## START SOURCE DATA

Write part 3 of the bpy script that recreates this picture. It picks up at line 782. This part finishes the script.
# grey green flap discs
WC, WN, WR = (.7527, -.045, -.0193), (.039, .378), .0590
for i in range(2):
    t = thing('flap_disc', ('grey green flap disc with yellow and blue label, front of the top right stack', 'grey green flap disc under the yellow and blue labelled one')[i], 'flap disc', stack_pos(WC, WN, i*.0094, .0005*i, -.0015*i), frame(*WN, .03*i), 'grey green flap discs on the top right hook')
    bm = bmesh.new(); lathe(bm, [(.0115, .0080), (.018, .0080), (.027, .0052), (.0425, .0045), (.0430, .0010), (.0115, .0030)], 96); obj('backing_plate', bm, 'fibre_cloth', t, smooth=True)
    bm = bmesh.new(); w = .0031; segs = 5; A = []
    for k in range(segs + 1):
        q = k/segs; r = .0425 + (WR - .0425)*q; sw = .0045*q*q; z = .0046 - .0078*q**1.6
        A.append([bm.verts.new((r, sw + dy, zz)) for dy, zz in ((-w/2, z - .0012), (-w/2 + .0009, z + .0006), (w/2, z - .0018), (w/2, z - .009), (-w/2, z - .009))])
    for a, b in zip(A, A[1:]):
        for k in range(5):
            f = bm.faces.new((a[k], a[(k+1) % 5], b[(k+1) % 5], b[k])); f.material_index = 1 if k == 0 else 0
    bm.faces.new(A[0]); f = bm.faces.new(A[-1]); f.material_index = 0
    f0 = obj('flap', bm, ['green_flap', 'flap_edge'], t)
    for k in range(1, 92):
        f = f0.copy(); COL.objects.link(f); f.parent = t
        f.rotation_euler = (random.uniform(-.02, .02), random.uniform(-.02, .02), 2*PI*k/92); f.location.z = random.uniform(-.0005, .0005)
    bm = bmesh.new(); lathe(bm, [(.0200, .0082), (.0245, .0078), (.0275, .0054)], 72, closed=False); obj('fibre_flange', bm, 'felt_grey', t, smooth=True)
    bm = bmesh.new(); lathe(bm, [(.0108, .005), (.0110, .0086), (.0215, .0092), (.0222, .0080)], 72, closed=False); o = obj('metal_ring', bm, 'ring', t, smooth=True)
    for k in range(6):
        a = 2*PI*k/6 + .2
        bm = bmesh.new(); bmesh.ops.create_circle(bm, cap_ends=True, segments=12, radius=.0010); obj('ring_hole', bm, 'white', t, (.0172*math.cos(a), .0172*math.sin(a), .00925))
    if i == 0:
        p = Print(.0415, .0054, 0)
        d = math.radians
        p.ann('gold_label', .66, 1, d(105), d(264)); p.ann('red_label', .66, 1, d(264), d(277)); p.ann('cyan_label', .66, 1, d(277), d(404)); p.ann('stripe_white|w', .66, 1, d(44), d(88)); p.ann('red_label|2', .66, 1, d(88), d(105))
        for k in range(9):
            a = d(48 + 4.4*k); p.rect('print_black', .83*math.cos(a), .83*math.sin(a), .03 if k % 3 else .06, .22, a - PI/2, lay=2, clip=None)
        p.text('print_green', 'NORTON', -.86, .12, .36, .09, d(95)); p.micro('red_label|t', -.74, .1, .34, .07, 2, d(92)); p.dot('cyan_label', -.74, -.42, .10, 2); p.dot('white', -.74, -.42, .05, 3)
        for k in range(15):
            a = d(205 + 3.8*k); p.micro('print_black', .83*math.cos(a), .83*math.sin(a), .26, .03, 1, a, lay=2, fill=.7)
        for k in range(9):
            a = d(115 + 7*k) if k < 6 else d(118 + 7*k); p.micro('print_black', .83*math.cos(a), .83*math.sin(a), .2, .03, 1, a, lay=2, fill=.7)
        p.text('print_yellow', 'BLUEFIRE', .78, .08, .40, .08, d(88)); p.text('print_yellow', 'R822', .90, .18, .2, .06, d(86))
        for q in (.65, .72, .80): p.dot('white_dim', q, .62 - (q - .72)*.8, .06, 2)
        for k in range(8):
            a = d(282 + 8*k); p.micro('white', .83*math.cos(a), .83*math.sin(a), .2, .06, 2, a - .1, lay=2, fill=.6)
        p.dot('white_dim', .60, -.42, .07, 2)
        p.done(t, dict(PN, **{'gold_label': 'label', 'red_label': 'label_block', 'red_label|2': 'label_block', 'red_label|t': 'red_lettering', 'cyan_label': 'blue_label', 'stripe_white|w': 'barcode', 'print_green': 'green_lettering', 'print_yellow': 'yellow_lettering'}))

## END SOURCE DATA

→ GOAL OF THE EXERCISE: Output all of the data again, exactly.

→ THE ANSWER:
Write part 3 of the bpy script that recreates this picture. It picks up at line 782. This part finishes the script.
# grey green flap discs
WC, WN, WR = (.7527, -.045, -.0193), (.039, .378), .0590
for i in range(2):
    t = thing('flap_disc', ('grey green flap disc with yellow and blue label, front of the top right stack', 'grey green flap disc under the yellow and blue labelled one')[i], 'flap disc', stack_pos(WC, WN, i*.0094, .0005*i, -.0015*i), frame(*WN, .03*i), 'grey green flap discs on the top right hook')
    bm = bmesh.new(); lathe(bm, [(.0115, .0080), (.018, .0080), (.027, .0052), (.0425, .0045), (.0430, .0010), (.0115, .0030)], 96); obj('backing_plate', bm, 'fibre_cloth', t, smooth=True)
    bm = bmesh.new(); w = .0031; segs = 5; A = []
    for k in range(segs + 1):
        q = k/segs; r = .0425 + (WR - .0425)*q; sw = .0045*q*q; z = .0046 - .0078*q**1.6
        A.append([bm.verts.new((r, sw + dy, zz)) for dy, zz in ((-w/2, z - .0012), (-w/2 + .0009, z + .0006), (w/2, z - .0018), (w/2, z - .009), (-w/2, z - .009))])
    for a, b in zip(A, A[1:]):
        for k in range(5):
            f = bm.faces.new((a[k], a[(k+1) % 5], b[(k+1) % 5], b[k])); f.material_index = 1 if k == 0 else 0
    bm.faces.new(A[0]); f = bm.faces.new(A[-1]); f.material_index = 0
    f0 = obj('flap', bm, ['green_flap', 'flap_edge'], t)
    for k in range(1, 92):
        f = f0.copy(); COL.objects.link(f); f.parent = t
        f.rotation_euler = (random.uniform(-.02, .02), random.uniform(-.02, .02), 2*PI*k/92); f.location.z = random.uniform(-.0005, .0005)
    bm = bmesh.new(); lathe(bm, [(.0200, .0082), (.0245, .0078), (.0275, .0054)], 72, closed=False); obj('fibre_flange', bm, 'felt_grey', t, smooth=True)
    bm = bmesh.new(); lathe(bm, [(.0108, .005), (.0110, .0086), (.0215, .0092), (.0222, .0080)], 72, closed=False); o = obj('metal_ring', bm, 'ring', t, smooth=True)
    for k in range(6):
        a = 2*PI*k/6 + .2
        bm = bmesh.new(); bmesh.ops.create_circle(bm, cap_ends=True, segments=12, radius=.0010); obj('ring_hole', bm, 'white', t, (.0172*math.cos(a), .0172*math.sin(a), .00925))
    if i == 0:
        p = Print(.0415, .0054, 0)
        d = math.radians
        p.ann('gold_label', .66, 1, d(105), d(264)); p.ann('red_label', .66, 1, d(264), d(277)); p.ann('cyan_label', .66, 1, d(277), d(404)); p.ann('stripe_white|w', .66, 1, d(44), d(88)); p.ann('red_label|2', .66, 1, d(88), d(105))
        for k in range(9):
            a = d(48 + 4.4*k); p.rect('print_black', .83*math.cos(a), .83*math.sin(a), .03 if k % 3 else .06, .22, a - PI/2, lay=2, clip=None)
        p.text('print_green', 'NORTON', -.86, .12, .36, .09, d(95)); p.micro('red_label|t', -.74, .1, .34, .07, 2, d(92)); p.dot('cyan_label', -.74, -.42, .10, 2); p.dot('white', -.74, -.42, .05, 3)
        for k in range(15):
            a = d(205 + 3.8*k); p.micro('print_black', .83*math.cos(a), .83*math.sin(a), .26, .03, 1, a, lay=2, fill=.7)
        for k in range(9):
            a = d(115 + 7*k) if k < 6 else d(118 + 7*k); p.micro('print_black', .83*math.cos(a), .83*math.sin(a), .2, .03, 1, a, lay=2, fill=.7)
        p.text('print_yellow', 'BLUEFIRE', .78, .08, .40, .08, d(88)); p.text('print_yellow', 'R822', .90, .18, .2, .06, d(86))
        for q in (.65, .72, .80): p.dot('white_dim', q, .62 - (q - .72)*.8, .06, 2)
        for k in range(8):
            a = d(282 + 8*k); p.micro('white', .83*math.cos(a), .83*math.sin(a), .2, .06, 2, a - .1, lay=2, fill=.6)
        p.dot('white_dim', .60, -.42, .07, 2)
        p.done(t, dict(PN, **{'gold_label': 'label', 'red_label': 'label_block', 'red_label|2': 'label_block', 'red_label|t': 'red_lettering', 'cyan_label': 'blue_label', 'stripe_white|w': 'barcode', 'print_green': 'green_lettering', 'print_yellow': 'yellow_lettering'}))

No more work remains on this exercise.